• _Instruction_
Output, word for word, every line from the start of the listing down to and including the line that contains "S.camera = cam"; include nothing else.

-- Start Dataset content --

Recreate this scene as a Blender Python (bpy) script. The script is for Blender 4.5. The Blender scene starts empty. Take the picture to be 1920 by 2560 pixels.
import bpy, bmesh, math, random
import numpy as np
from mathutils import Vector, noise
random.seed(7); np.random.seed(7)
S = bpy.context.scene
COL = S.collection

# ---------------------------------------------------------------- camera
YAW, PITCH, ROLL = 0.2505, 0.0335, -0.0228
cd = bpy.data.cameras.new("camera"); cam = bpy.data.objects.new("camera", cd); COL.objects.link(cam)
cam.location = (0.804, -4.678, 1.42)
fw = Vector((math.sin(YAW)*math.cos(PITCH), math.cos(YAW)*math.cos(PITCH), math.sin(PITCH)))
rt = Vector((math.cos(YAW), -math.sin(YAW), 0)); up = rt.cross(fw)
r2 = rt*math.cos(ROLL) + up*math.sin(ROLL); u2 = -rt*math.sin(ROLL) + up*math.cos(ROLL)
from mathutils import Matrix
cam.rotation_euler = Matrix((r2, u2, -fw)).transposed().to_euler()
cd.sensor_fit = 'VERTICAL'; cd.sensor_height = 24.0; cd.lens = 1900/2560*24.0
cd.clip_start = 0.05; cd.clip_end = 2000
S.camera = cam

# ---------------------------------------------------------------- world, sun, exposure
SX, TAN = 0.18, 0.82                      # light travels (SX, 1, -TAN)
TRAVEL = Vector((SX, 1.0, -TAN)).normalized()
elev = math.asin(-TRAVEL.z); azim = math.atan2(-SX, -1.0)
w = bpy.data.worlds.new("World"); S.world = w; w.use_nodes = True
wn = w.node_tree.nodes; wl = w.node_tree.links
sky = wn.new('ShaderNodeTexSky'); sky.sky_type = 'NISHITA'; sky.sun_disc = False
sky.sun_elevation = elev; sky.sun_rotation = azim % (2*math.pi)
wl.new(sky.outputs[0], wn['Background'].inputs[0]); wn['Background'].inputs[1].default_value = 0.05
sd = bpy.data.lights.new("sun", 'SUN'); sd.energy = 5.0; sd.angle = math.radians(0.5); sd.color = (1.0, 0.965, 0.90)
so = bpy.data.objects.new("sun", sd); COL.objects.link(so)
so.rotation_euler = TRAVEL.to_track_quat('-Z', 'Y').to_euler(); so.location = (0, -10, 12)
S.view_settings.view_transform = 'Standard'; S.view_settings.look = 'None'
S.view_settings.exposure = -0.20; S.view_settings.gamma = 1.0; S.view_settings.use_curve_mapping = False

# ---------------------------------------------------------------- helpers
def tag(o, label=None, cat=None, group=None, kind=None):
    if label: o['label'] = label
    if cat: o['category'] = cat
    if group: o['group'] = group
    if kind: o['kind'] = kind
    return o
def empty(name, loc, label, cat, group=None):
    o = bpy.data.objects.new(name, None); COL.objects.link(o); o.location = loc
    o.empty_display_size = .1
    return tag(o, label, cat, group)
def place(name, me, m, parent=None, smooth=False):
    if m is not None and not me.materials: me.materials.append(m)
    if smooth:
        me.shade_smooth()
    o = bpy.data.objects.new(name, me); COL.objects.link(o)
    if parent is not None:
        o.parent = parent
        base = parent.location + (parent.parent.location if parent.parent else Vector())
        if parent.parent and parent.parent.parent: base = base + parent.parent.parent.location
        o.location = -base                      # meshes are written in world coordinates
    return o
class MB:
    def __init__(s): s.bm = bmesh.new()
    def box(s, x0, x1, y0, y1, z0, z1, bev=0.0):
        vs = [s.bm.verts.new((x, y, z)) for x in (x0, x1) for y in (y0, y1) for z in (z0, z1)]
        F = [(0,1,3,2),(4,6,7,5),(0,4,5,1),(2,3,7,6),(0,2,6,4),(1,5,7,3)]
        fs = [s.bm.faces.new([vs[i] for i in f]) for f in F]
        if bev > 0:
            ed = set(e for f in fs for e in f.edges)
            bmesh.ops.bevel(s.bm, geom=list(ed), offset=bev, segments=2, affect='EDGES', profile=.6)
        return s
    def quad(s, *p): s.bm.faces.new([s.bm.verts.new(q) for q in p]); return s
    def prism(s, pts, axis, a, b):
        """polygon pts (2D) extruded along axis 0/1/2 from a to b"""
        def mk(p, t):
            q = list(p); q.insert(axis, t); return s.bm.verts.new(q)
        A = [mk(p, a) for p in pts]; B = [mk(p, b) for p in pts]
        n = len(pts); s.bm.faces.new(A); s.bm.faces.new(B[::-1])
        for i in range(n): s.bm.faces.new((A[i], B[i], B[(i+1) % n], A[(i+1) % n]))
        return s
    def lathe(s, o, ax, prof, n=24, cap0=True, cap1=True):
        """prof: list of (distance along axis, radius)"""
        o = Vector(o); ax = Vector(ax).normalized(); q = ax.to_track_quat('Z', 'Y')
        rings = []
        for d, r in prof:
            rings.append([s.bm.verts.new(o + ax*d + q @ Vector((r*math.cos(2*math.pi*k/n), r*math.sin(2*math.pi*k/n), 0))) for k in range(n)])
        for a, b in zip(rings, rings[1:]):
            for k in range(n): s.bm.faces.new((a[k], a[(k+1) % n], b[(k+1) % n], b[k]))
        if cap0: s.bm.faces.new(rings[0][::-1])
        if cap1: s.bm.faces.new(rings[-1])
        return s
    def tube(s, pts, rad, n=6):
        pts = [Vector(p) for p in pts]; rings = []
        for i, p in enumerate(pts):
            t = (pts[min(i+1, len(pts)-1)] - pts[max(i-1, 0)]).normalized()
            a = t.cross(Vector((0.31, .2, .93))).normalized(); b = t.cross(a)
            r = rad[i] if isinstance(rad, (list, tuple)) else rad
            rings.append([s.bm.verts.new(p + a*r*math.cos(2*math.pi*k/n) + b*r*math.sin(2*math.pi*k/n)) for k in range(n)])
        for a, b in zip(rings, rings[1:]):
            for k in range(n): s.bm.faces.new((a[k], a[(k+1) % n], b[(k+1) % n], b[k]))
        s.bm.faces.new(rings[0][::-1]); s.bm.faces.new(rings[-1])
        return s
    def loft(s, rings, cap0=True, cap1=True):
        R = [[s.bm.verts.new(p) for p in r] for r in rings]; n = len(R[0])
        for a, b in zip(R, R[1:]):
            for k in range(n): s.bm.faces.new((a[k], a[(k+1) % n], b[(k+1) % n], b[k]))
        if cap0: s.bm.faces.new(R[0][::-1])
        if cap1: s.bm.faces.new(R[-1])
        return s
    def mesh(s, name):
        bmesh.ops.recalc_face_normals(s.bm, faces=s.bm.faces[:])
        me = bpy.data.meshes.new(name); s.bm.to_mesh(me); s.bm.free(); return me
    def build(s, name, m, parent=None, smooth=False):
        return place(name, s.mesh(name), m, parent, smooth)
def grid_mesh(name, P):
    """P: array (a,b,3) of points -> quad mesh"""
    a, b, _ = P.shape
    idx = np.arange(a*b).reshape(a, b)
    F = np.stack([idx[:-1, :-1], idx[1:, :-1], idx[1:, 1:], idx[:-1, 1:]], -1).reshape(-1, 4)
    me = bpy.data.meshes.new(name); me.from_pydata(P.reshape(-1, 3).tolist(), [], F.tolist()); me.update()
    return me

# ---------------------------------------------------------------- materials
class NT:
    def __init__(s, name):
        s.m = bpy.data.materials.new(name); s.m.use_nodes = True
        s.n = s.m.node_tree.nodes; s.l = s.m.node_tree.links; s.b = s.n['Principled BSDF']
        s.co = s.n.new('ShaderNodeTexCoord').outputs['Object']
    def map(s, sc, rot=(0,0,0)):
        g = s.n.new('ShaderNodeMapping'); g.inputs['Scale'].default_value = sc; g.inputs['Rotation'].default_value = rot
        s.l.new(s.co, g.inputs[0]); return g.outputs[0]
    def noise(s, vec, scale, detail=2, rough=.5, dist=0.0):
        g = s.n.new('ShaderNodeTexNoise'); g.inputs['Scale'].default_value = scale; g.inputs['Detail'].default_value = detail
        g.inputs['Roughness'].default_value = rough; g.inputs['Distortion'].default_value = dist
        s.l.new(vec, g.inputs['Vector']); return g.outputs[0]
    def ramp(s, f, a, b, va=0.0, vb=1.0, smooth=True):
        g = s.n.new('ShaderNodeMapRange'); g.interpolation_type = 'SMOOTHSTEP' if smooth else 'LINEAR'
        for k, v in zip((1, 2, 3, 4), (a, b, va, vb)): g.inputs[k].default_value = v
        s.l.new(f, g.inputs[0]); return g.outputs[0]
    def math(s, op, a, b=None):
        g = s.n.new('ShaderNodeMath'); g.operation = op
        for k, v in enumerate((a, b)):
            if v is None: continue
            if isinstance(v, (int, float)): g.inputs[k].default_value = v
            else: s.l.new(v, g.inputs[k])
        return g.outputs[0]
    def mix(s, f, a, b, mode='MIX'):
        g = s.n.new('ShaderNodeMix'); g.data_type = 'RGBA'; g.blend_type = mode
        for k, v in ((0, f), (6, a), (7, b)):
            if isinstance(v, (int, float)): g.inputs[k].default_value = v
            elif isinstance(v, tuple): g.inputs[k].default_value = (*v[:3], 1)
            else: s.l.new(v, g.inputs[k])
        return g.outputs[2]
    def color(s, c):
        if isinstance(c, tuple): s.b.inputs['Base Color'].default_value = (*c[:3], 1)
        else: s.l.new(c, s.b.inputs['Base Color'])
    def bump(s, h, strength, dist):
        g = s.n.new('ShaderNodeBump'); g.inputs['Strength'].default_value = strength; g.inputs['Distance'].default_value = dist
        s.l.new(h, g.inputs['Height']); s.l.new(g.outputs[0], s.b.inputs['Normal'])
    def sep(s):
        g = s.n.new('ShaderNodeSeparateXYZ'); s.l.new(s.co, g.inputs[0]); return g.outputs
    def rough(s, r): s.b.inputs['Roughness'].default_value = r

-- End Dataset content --

• _Exercise output_
Recreate this scene as a Blender Python (bpy) script. The script is for Blender 4.5. The Blender scene starts empty. Take the picture to be 1920 by 2560 pixels.
import bpy, bmesh, math, random
import numpy as np
from mathutils import Vector, noise
random.seed(7); np.random.seed(7)
S = bpy.context.scene
COL = S.collection

# ---------------------------------------------------------------- camera
YAW, PITCH, ROLL = 0.2505, 0.0335, -0.0228
cd = bpy.data.cameras.new("camera"); cam = bpy.data.objects.new("camera", cd); COL.objects.link(cam)
cam.location = (0.804, -4.678, 1.42)
fw = Vector((math.sin(YAW)*math.cos(PITCH), math.cos(YAW)*math.cos(PITCH), math.sin(PITCH)))
rt = Vector((math.cos(YAW), -math.sin(YAW), 0)); up = rt.cross(fw)
r2 = rt*math.cos(ROLL) + up*math.sin(ROLL); u2 = -rt*math.sin(ROLL) + up*math.cos(ROLL)
from mathutils import Matrix
cam.rotation_euler = Matrix((r2, u2, -fw)).transposed().to_euler()
cd.sensor_fit = 'VERTICAL'; cd.sensor_height = 24.0; cd.lens = 1900/2560*24.0
cd.clip_start = 0.05; cd.clip_end = 2000
S.camera = cam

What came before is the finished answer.